Le principal facteur d’unité, mardi soir, fut toutefois Hillary Clinton. Elle fut dans le collimateur de la quasi-totalité des intervenants. Le plus virulent à son égard fut sans doute Chris Christie, le gouverneur du New Jersey, qui n’a pas caché être déçu de ne pas avoir été choisi comme candidat à la vice-présidence. Dans une veine populiste dont il a le secret, il a dénoncé la politique menée par l’administration Obama en Syrie, soulignant qu’en tant que secrétaire d’Etat, Hillary Clinton avait un instant déclaré que le président syrien Bachar el-Assad était un réformateur.

Soyons clairs: Donald Trump n’est pas qualifié pour être président des Etats-Unis. Le problème, c’est qu’Hillary Clinton ne me convainc pas non plus.

Il a fustigé l’accord sur le nucléaire iranien et le rétablissement des relations diplomatiques entre les Etats-Unis et Cuba qu’il a comparé par erreur à une levée de l’embargo. Il a dénoncé la politique de remise des compteurs à zéro (reset button) avec la Russie. A chaque fois, il s’est adressé à l’audience: «Est-elle coupable ou non coupable?» Les délégués se sont à chaque fois empressés de répondre: «Coupable.»

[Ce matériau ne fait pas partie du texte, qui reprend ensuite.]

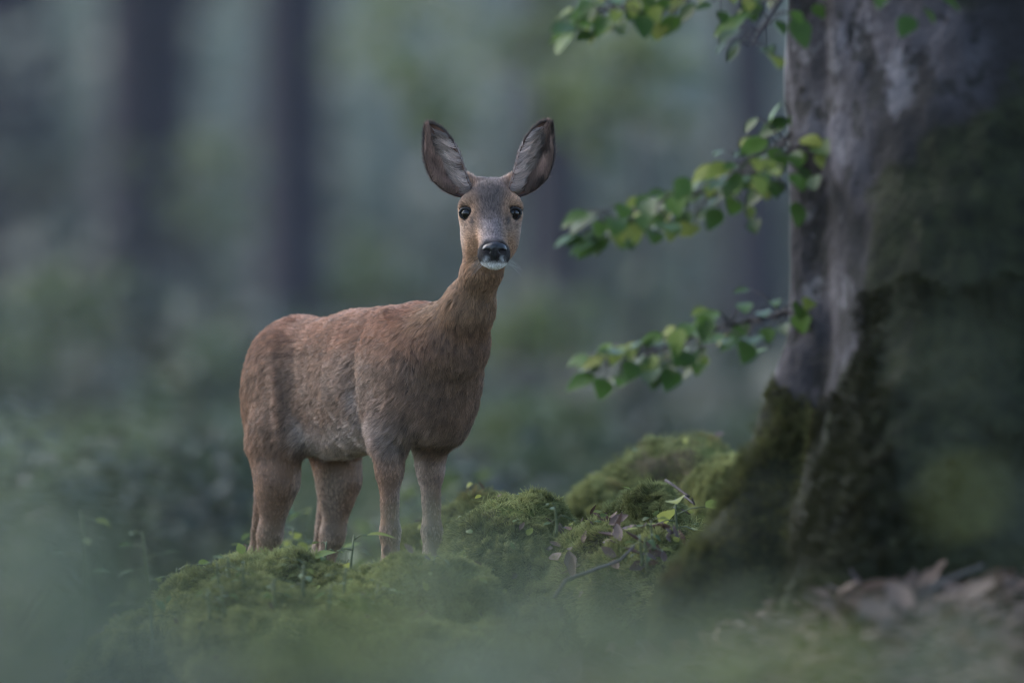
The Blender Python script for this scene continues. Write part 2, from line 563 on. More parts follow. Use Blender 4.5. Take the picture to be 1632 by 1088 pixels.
def stem_plant(name, label, cat, base, height, nleaf, leafkind, lsize, group, lean=(0, 0), spread=1.0, pairs=False):
    rt = empty(name, base)
    tag(rt, label, cat, group)
    base = np.asarray(base, float)
    top = base + np.array([lean[0], lean[1], height])
    pts = []
    for k in range(6):
        u = k / 5
        pts.append(base * (1 - u) + top * u + np.array([.04, .03, 0]) * height * math.sin(u * 3 + base[0] * 9))
    V, Fs = tube(pts, .0035, .0015)
    V, Fs = list(V), list(Fs)
    pts = np.array(pts)
    for k in range(nleaf):
        u = .35 + .65 * (k + .5) / nleaf
        p = np.array([np.interp(u, np.linspace(0, 1, 6), pts[:, j]) for j in range(3)])
        an = k * 2.4 + base[0] * 50 + random.uniform(-.4, .4)
        out = np.array([math.cos(an), math.sin(an), random.uniform(-.25, .45)])
        q = p + out * lsize * random.uniform(.2, 1.2) * spread
        V2, F2 = tube([p, (p + q) / 2 + [0, 0, .004], q], .0012, .0008, 4)
        Fs += [[i + len(V) for i in f] for f in F2]; V += V2
        leaf_obj('leaf', LM[leafkind], q, out + np.array([0, 0, random.uniform(-.3, .15)]), (random.uniform(-.4, .4), random.uniform(-.4, .4), 1), lsize / .055 * random.uniform(.8, 1.25), rt)
    mesh_obj('stem', V, Fs, M['stem'], rt)
    return rt

# ------------------------------------------------------------------ the old beech on the right
TX, TY = .826, -1.42
def beech():
    rt = empty("beech_tree", (TX, TY, .1))
    tag(rt, "massive old beech with mossy flared roots at the right edge", "tree")
    nt = 260
    zz = np.concatenate([np.linspace(-.05, 1.6, 190), np.linspace(1.65, 7, 60)])
    th = np.linspace(0, 2 * math.pi, nt, endpoint=False)
    TH, ZZ = np.meshgrid(th, zz, indexing='ij')
    deg = np.degrees(TH)
    R = .405 - .012 * ZZ - .018 * np.exp(-((ZZ - .62) / .16) ** 2) + 0 * TH
    z0 = np.maximum(ZZ - .2, 0)
    flare = np.zeros_like(R)
    for c, a, w, h in ((189, .21, 15, .22), (172, .03, 9, .2), (246, .34, 23, .42), (290, .30, 22, .3), (340, .25, 22, .3), (40, .3, 25, .3), (110, .3, 28, .3), (220, .04, 8, .15)):
        dd_ = (deg - c + 180) % 360 - 180
        flare = flare + a * np.exp(-(dd_ / w) ** 2) * np.exp(-(z0 / h) ** 1.5)
    # the pale rib that runs down the left side of the trunk
    rib = .018 * np.exp(-((deg - 196) / 6.0) ** 2) - .016 * np.exp(-((deg - 207) / 4.5) ** 2) * sst(1.4, .9, ZZ) - .012 * np.exp(-((deg - 186) / 5.0) ** 2)
    R = R + flare + rib
    P = np.stack([TX + R * np.cos(TH), TY + R * np.sin(TH), ZZ], -1).reshape(-1, 3)
    nrm = np.stack([np.cos(TH), np.sin(TH), 0 * TH], -1).reshape(-1, 3)
    mo = np.clip(flare.ravel() * 4.5, 0, .6) + .25 * sst(.75, .35, P[:, 2])
    dgr = deg.ravel()
    lim = 228 + 17 * sst(.82, 1.04, P[:, 2] + .12 * fbm(P * 5, 2, 61))
    painted_shade = sst(-8, 10, dgr - lim - 16 * fbm(P * 5.5, 3, 5)) * (dgr < 350)  # mask of the shade painted on the right flank, ragged edge
    mo = mo + (.62 - .22 * sst(.6, 1.0, P[:, 2])) * sst(-12, 12, dgr - lim - 15 * fbm(P * 5.5, 3, 5)) * (dgr < 350)
    mo = mo + .3 * sst(.5, .3, P[:, 2])
    mo = mo + .75 * np.exp(-((dgr - 189) / 13) ** 2) * sst(.66, .46, P[:, 2] + .06 * fbm(P * 7, 2, 15))
    mo = mo + .55 * np.exp(-((dgr - 213) / 12) ** 2) * sst(.60, .46, P[:, 2] + .05 * fbm(P * 8, 2, 66))
    mo = mo - .95 * np.exp(-((dgr - 208) / 5.5) ** 2) * sst(.53, .64, P[:, 2] + .07 * fbm(P * 9, 2, 16)) + .12 * sst(1.0, .9, P[:, 2]) * sst(190, 182, dgr)
    P = P + nrm * ((.012 * fbm(P * [7, 7, 3.5], 3, 2) + .006 * vnoise(P * 22, 7)) * 1)[:, None]
    P = P + nrm * (np.clip(mo, 0, 1) * (.004 + .009 * fbm(P * 26, 3, 9) + .012 * fbm(P * 9, 2, 19)))[:, None]
    nz = len(zz)
    ii = np.arange(nt * nz).reshape(nt, nz)
    i2 = np.roll(ii, -1, 0)
    F = np.stack([ii[:, :-1], i2[:, :-1], i2[:, 1:], ii[:, 1:]], -1).reshape(-1, 4)
    tr = mesh_obj("trunk", P, F, M['bark'], rt)
    a = tr.data.attributes.new('moss', 'FLOAT', 'POINT')
    a.data.foreach_set('value', np.clip(mo, 0, 1).astype(np.float32))
    a = tr.data.attributes.new('painted_shade', 'FLOAT', 'POINT')
    a.data.foreach_set('value', painted_shade.astype(np.float32))
    # moss fronds on the trunk foot
    mv = np.clip(mo, 0, 1)
    keep = (P[F].mean(1)[:, 2] < .8 + .35 * fbm(P[F].mean(1) * 5, 3, 62)) & (P[F].mean(1)[:, 2] > .15) & (mv[F].mean(1) + .35 * fbm(P[F].mean(1) * 12, 2, 40) > .5) & (P[F].mean(1)[:, 1] < TY + .25)
    left = np.degrees(np.arctan2(P[F].mean(1)[:, 1] - TY, P[F].mean(1)[:, 0] - TX)) % 360 < 212
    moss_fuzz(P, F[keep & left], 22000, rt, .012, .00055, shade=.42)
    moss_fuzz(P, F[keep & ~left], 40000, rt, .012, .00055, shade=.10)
    # three leafy branches
    def branch(path, nl, d, rl):
        P_ = [at(x, y, d + dz) for x, y, dz in path]
        n = len(P_)
        def pos(u):
            t = u * (n - 1); k = min(int(t), n - 2)
            return P_[k] * (1 - (t - k)) + P_[k + 1] * (t - k)
        V, Fs = tube([pos(u) for u in np.linspace(0, 1, 14)], .005, .0012)
        V, Fs = list(V), list(Fs)
        leaves = []
        for k in range(nl):
            u = .14 + .86 * (k + rl.random() * .8) / nl
            p = pos(min(u, 1))
            t = norm(pos(min(u + .03, 1)) - pos(max(u - .03, 0)))
            sd = (1 if k % 2 else -1)
            side = norm(np.cross(t, [0, 0, 1])) * sd
            off = side * rl.uniform(.0, .09) * (1 - .6 * u) + np.array([0, 0, rl.uniform(-.055, .045)]) * (1.15 - .7 * u) + t * rl.uniform(0, .03)
            q = p + off
            V2, F2 = tube([p, p + off * .5 + [0, 0, .006], q], .0016, .0008, 4)
            Fs += [[i + len(V) for i in f] for f in F2]; V += V2
            leaves.append((q, norm(t * .7 + side * .55 + np.array([0, rl.uniform(-.5, .3), rl.uniform(-.75, .1)])), (rl.uniform(-.5, .5), rl.uniform(-.9, .2), 1), rl.uniform(.5, 1.0)))
        b = mesh_obj('branch', V, Fs, M['twig'], rt)
        for q, dr, up, sz in leaves:
            leaf_obj('leaf', LM['young' if rl.random() < .22 else 'beech'], q, dr, up, sz, b)
    rl = random.Random(5)
    branch([(1285, 215, .38), (1245, 252, .3), (1150, 300, .15), (1065, 318, .1), (1000, 340, .0), (955, 358, -.05)], 84, 18.15, rl)
    branch([(1285, 180, .38), (1250, 225, .3), (1215, 262, .1), (1180, 272, .0)], 42, 18.2, rl)
    branch([(1295, 485, .34), (1245, 500, .3), (1150, 520, .15), (1080, 545, .1), (1020, 565, .05), (965, 580, 0)], 76, 18.2, rl)
    branch([(1285, -110, .38), (1235, -60, .3), (1120, -10, .1), (1040, 0, .1), (975, 14, 0), (930, 26, 0)], 84, 18.2, rl)
    branch([(1285, -60, .38), (1250, -10, .25), (1215, 40, .1), (1195, 75, 0)], 18, 18.2, rl)
    branch([(1420, -60, -.08), (1440, -25, -.3), (1452, 2, -.35)], 6, 18.4, rl)
    # crown above the picture, and the limbs that carry it
    cv, cf = [], []
    for k in range(9):
        an = k * .9 + .3
        e = np.array([TX + math.cos(an) * 1.9, TY + math.sin(an) * 1.9, 4.6 + (k % 3) * .9])
        s_ = np.array([TX, TY, 2.9 + (k % 4) * .7])
        V, Fs = tube([s_, (s_ + e) / 2 + [0, 0, .25], e], .09, .02, 7)
        cf += [[i + len(cv) for i in f] for f in Fs]; cv += V
    mesh_obj('limb', cv, cf, M['bark'], rt)
    V, F = leaf_cloud((TX + .2, TY, 5.0), (2.3, 2.3, 2.1), 7000, .075, np.random.default_rng(3), shell=.4)
    cr = mesh_obj('crown', V, F, M['beech'], rt)
    return rt

def leaf_cloud(c, r, n, size, rng, shell=.5, clumps=0, flat=.5):
    """n leaf-sized diamonds spread through an ellipsoid, in clumps"""
    c, r = np.asarray(c, float), np.asarray(r, float)
    if clumps:
        cc = norm(rng.normal(size=(clumps, 3))) * (rng.random((clumps, 1)) ** .45)
        k = rng.integers(0, clumps, n)
        u = cc[k] + rng.normal(size=(n, 3)) * (.35 / clumps ** .33)
    else:
        u = norm(rng.normal(size=(n, 3))) * (shell + (1 - shell) * rng.random((n, 1))) ** .6
    P = c + u * r
    x = norm(rng.normal(size=(n, 3)) * [1, 1, .5])
    up = norm(rng.normal(size=(n, 3)) * flat + [0, 0, 1])
    y = norm(np.cross(up, x)); z = np.cross(x, y)
    L = size * rng.uniform(.6, 1.2, (n, 1))
    V = np.stack([P, P + x * L * .5 + y * L * .3 - z * L * .05, P + x * L - z * L * .15, P + x * L * .5 - y * L * .3 - z * L * .05], 1).reshape(-1, 3)
    F = np.arange(4 * n).reshape(n, 4)
    return V, F

def moss_fuzz(V, F, n, parent, length, rad, shade=1.0, name='moss', cam_bias=True):
    def w(c, nr):
        toc = norm(np.array([0, -20, CZ]) - c)
        return (.12 + np.clip((nr * toc).sum(1) + .35, 0, 1)) * (.08 + sst(-.30, .05, fbm(c * 8, 3, 90)))
    P, Nn = tri_sample(V, F, n, w)
    g = vecnoise(P * 90, 3)
    d = norm(Nn + .55 * g + .35 * RNG.normal(size=P.shape) + [0, 0, .25])
    L = length * (.5 + RNG.random(n) * .8) * (1 + .5 * fbm(P * 30, 2, 4))
    t = np.linspace(0, 1, 3)[None, :, None]
    bend = norm(g + [0, 0, -.3])
    pts = P[:, None] + d[:, None] * L[:, None, None] * t + bend[:, None] * (L * .45)[:, None, None] * t ** 2
    v = np.clip(.5 + .6 * fbm(P * 18, 3, 6) + .15 * RNG.normal(size=n), 0, 1)[:, None]
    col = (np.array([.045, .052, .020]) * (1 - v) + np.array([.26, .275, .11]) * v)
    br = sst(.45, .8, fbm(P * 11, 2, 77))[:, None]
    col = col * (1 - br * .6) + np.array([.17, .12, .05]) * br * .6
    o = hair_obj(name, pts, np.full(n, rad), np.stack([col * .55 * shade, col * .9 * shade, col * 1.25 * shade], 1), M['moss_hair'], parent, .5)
    tag(o, None, None, None, 'stuff')
    return o

beech()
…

Ancien rédacteur des discours de George W. Bush, Michael Gerson livre son analyse dans les coulisses du centre de convention: «Je ne suis pas satisfait de cette convention. Soyons clairs: Donald Trump n’est pas qualifié pour être président des Etats-Unis. Le problème, c’est qu’Hillary Clinton ne me convainc pas non plus.» Quant au discours de Melania Trump, il estime que l’état-major de Donald Trump est responsable de cette grave erreur de jugement. Michael Gerson relève qu’il peut être utile de s’inspirer des grands moments oratoires du passé, mais il ne faut pas passer de «l’inspiration à la dépendance» en reprenant tel quel des passages d’anciens discours.